Chiesto il trasferimento di Otello Lupacchini
Lupacchini, infatti, a TgCom24 aveva dichiarato che «i nomi degli arrestati e le ragioni degli arresti li abbiamo conosciuti soltanto a seguito della pubblicazione sulla stampa che evidentemente è molto più importante della procura generale di Catanzaro». E ancora: «Al di là di quelle che sono poi, invece, le attività della procura generale, che quindi può rispondere soltanto sulla base di ciò che normalmente accade e cioè l’evanescenza come ombra lunatica di molte operazioni della procura distrettuale di Catanzaro stessa». Apriti cielo.

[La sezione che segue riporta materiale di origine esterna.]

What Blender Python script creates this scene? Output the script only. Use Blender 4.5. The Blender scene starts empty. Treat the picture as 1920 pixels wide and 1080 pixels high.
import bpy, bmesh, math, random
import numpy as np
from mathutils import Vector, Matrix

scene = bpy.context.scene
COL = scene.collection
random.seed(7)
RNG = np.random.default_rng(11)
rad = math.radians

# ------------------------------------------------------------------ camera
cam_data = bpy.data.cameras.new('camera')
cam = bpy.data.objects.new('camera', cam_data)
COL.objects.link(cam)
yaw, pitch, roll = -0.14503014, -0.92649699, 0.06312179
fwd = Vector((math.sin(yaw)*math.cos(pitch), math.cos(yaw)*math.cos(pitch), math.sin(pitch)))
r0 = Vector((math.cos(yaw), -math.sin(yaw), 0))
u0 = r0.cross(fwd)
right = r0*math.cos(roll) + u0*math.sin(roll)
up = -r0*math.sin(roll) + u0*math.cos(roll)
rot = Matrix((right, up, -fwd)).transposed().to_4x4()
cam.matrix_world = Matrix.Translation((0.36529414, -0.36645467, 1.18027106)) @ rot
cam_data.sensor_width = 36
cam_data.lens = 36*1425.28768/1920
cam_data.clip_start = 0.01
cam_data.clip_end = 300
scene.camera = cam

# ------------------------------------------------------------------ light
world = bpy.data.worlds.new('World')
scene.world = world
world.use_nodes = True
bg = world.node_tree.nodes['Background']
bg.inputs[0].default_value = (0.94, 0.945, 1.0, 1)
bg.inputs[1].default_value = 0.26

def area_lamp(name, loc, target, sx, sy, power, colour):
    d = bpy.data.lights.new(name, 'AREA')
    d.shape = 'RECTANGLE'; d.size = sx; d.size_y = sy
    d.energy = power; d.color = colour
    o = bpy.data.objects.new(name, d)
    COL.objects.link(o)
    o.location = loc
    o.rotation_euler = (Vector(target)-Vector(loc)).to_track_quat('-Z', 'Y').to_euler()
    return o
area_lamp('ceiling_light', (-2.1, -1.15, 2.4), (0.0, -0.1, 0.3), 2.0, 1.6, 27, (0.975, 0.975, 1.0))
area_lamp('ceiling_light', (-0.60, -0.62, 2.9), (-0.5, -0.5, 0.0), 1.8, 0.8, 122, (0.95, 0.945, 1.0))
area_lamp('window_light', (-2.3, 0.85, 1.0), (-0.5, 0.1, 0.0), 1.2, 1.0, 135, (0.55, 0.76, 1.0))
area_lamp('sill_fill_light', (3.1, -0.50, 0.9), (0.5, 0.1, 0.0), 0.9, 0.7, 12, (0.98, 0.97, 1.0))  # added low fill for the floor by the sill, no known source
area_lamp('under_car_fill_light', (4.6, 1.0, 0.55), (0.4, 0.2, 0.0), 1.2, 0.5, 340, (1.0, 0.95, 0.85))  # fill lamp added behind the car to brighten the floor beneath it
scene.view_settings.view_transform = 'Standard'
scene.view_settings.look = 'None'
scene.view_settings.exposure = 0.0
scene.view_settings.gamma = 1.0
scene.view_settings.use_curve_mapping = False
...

L’Area, in cui sono iscritti la maggior parte dei magistrati in ruolo al Csm, ha chiesto alla prima commissione di aprire una pratica per incompatibilità ambientale e funzionale, bocciando le parole di Lupacchini contro il lavoro di Gratteri.
La posizione dell’Associazione Nazionale Magistrati su Lupacchini
Anche l’associazione nazionale magistrati è intervenuta su Otello Lupacchini. «Le valutazioni del procuratore generale Lupacchini sono sconcertanti in sé e ancora più perché provenienti dal vertice della magistratura requirente del Distretto». L’Anm picchia duro sul pg di Catanzaro: «Ogni esternazione che si risolva in una critica dei provvedimenti giudiziari, non argomentata e non fondata sulla conoscenza degli atti, rappresenta una lesione delle prerogative dell’autorità giudiziaria, una delegittimazione del suo operato, e può, nel caso di specie, implicare, in ragione del ruolo ricoperto da chi l’ha resa, un’inaccettabile forma di condizionamento dell’autonomia e indipendenza dei titolari delle indagini e incidere sulla serenità dei magistrati chiamati ad occuparsi dei relativi accertamenti nelle diverse fasi processuali».